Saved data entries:

Start

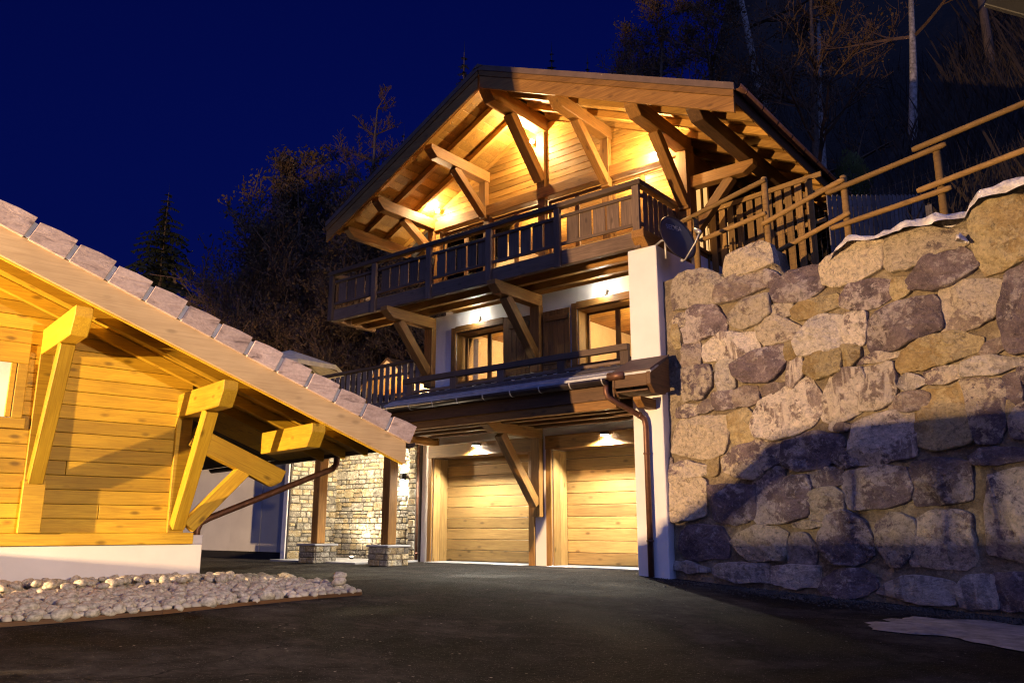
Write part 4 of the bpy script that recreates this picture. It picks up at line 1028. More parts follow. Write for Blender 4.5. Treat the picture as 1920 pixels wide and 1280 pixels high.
# roof
rl = part_empty('roof', LB(0, 1.7, 2.8), LO)
def sprof(s0, s1, o0, o1): return [(s0, rt(s0)-o1), (s1, rt(s1)-o1), (s1, rt(s1)-o0), (s0, rt(s0)-o0)]
lprism('covering', sprof(S_RIDGE, S_E-.03, .06, .24), 1.70, -7, M['roof'], rl, 0)
lprism('barge_board', sprof(S_RIDGE, S_E-.10, .275, .61), 1.79, 1.745, M['wood_barge'], rl, .006)
lprism('barge_strip', sprof(S_RIDGE, S_E-.12, .575, .625), 1.743, 1.70, M['wood_left'], rl)
for d in (1.42, .72, .02, -.7): lprism('rafter', sprof(S_RIDGE, S_E-.16, .30, .455), d+.10, d, M['wood_left'], rl)
nb = 30
for i in range(nb):
    a = S_RIDGE+(S_E-.06-S_RIDGE)*i/nb; b = S_RIDGE+(S_E-.06-S_RIDGE)*(i+1)/nb
    lprism('soffit_board', sprof(a, b-.004, .262, .292), 1.74, -2.5, M['wood_left'], rl, .003)
# verge tiles, each lapped over the next one down
s = S_E-.45; i = 0
while s > S_RIDGE:
    L = .418; t = Vector((1, -.372)).normalized()
    def q(u, v): return (s+u*t.x+v*(.3487), rt(s)-.29+u*t.y+v*.937)
    j = random.uniform(-.008, .008)
    prof = [q(0, 0), q(L, 0), q(L+.02, .275+j), q(L*.55, .272+j), q(.015, .245+j)]
    lprism('verge_tile', prof, 1.83+j, 1.52, M['tile_left'], rl, .006)
    lprism('tile_underlap', [q(-.06, .02), q(.05, .02), q(.05, .225), q(-.06, .225)], 1.80, 1.5, M['membrane'], rl, 0)
    s -= .44; i += 1
s = S_E-.40
while s > S_RIDGE:
    def q(u, v): return (s+u*.937+v*.3487, rt(s)-.07-u*.3487+v*.937)
    lprism('tile_course', [q(0, 0), q(.47, .0), q(.47, .045), q(0, .02)], 1.515, -7, M['roof'], rl, 0)
    s -= .44
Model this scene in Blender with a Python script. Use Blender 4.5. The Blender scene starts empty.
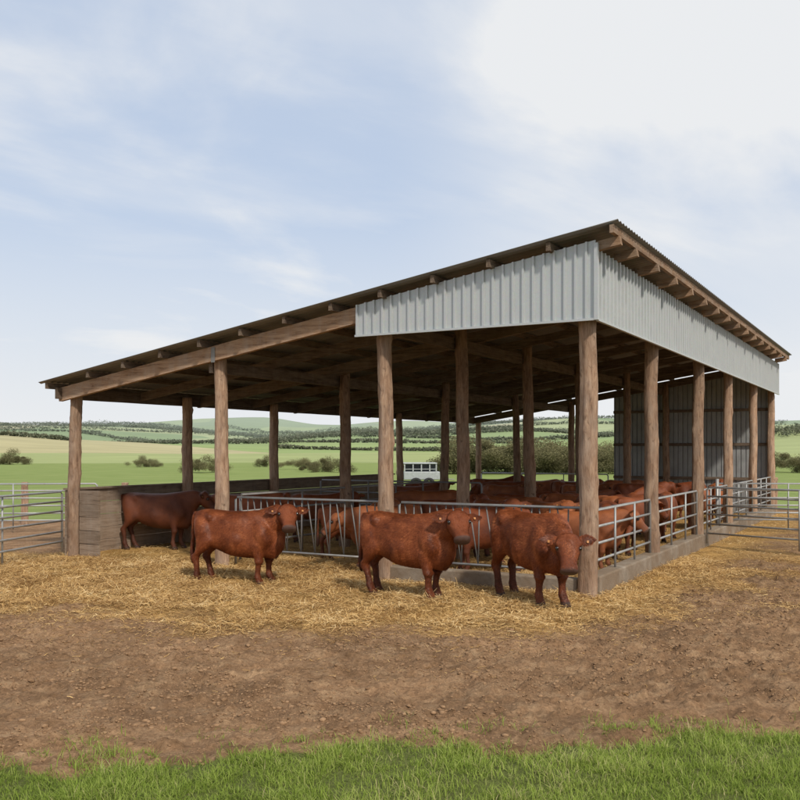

End

Task prompt: Return each line with "script".

The response:
Write part 4 of the bpy script that recreates this picture. It picks up at line 1028. More parts follow. Write for Blender 4.5. Treat the picture as 1920 pixels wide and 1280 pixels high.
Model this scene in Blender with a Python script. Use Blender 4.5. The Blender scene starts empty.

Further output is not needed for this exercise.